Jan 2014: Argentina Devaluation Sends Currency Tumbling Most in 12 Years

Argentina devalued the peso the most in 12 years after the central bank scaled back its intervention in a bid to preserve international reserves that have fallen to a seven-year low.

 

The peso has plunged 12.7 percent over the last two days to 7.8825 per dollar at 3:45 p.m. in Buenos Aires, after falling to as low as 8.2435, according to data compiled by Bloomberg. The decline in the peso marks a policy turn for Argentina, which had been selling dollars in the market to manage the foreign-exchange rate since abandoning a one-to-one peg with the U.S. dollar in 2002.

*  *  *

And now… (via Bloomberg)

Argentina’s Cabinet Chief Jorge Capitanich said today opposition groups are promoting a devaluation of the peso, “which obviously won’t happen.”

 

So-called vulture funds, or holders of defaulted bonds suing for repayment, and traders in the illegal currency market are causing the peso to weaken by supporting economic and media groups: Capitanich

 

“They generate speculative attacks to promote devaluation of the peso,” Capitanich said

 

“It’s a permanent strategy of the vulture funds, for which they have the participation of the local vultures”

*  *  *

It appears the market disagrees…

 

*  *  *

Here is what Former minister and ex-presidential hopeful Roberto Lavagna said in 2013 after Kircher’s statement…

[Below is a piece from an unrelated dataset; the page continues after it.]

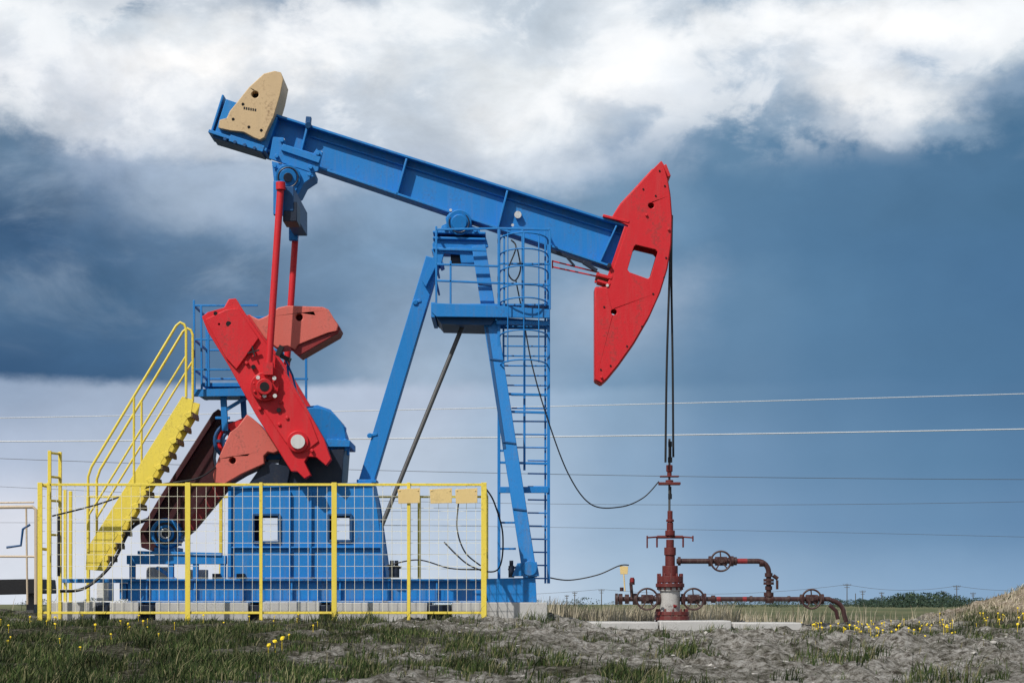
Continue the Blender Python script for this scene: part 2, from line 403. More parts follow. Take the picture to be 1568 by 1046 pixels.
q0=P(664,474,0); p.box((q0.x,-.57,q0.z-.03),(P(840,0,0).x,.57,q0.z+0.0))
p.bar(P(760,494,-.5),P(842,496,-.5),0.1,0.06)
p.pbox(660,463,666,486,-0.6,0.6)
for (x0,y0,x1,y1) in ((668,352,764,350),(668,405,764,408),(668,430,764,434),(764,350,842,352),(764,404,842,405),(764,434,842,437),(672,382,745,384)):
    for yy in (-0.6,0.6):
        p.bar(P(x0,y0,yy),P(x1,y1,yy),0.035,0.03)
for (x,y0,y1) in ((668,347,466),(690,400,466),(764,350,470),(842,350,474),(800,352,474),(772,360,470)):
    for yy in (-0.6,0.6): p.bar(P(x,y0,yy),P(x,y1,yy),0.035,0.03)
for y0 in (352,405,432):
    for x in (668,842): 
        q=P(x,y0,-.6); p.bar(q,(q.x,.6,q.z),0.03,0.03)
p.done()
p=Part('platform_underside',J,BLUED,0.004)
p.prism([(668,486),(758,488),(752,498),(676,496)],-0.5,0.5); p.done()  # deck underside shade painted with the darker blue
p=Part('ladder',J,BLUE,0.003)
for x,y0 in ((764,350),(840,350)):
    p.bar(P(x,y0,-.45),P(x,893 if x>800 else 886,-.45),0.06,0.045)
p.bar(P(771,488,-.35),P(771,620,-.35),0.03,0.03); p.bar(P(803,488,-.35),P(803,720,-.35),0.05,0.035); p.bar(P(835,350,-.3),P(835,893,-.3),0.04,0.03)
y=500
while y<890:
    x0=771 if y<600 else (783 if y<700 else 808)
    p.cyl(P(x0,y,-.36),P(838,y+0.5,-.36),0.013,seg=6); y+=15 if y<600 else 20
for y0 in (603,630,708): p.bar(P(764,y0,-.45),P(840,y0+2,-.45),0.05,0.035)
p.bar(P(764,750,-.45),P(840,750,-.45),0.1,0.09)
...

“We are in the worst of worlds. Devaluation is a fact of market and evidence of President Cristina Fernandez administration’s failure, which insists in not accepting it”, said Lavagna who was the architect for the taking off of the Argentine economy in 2003 following the collapse and major default of 2001/02.

 

“The market has already adopted and adapted to the devaluation of the Peso, so it seems out of touch with reality to keep the artificial official rate, which is well below the level of daily operations by the different economic actors”, added Lavagna.

 

“The Argentine economy is in the process of rapid deterioration; inflation was born out of the printing of money with no reserves; investment is scarce and so is the creation of jobs, plus the energy situation has become most complicated”, warned the former minister who was the brain behind the Argentine sovereign debt restructuring.

 

He added that the government of President Cristina Fernandez “locks itself in its small wonderland out of touch with the real world, and thus can’t find the way out according to their mental scheme”. The majority of Argentines will end paying the tough adjustment plan, so “we need to build an integral plan to create a sustained growth system”.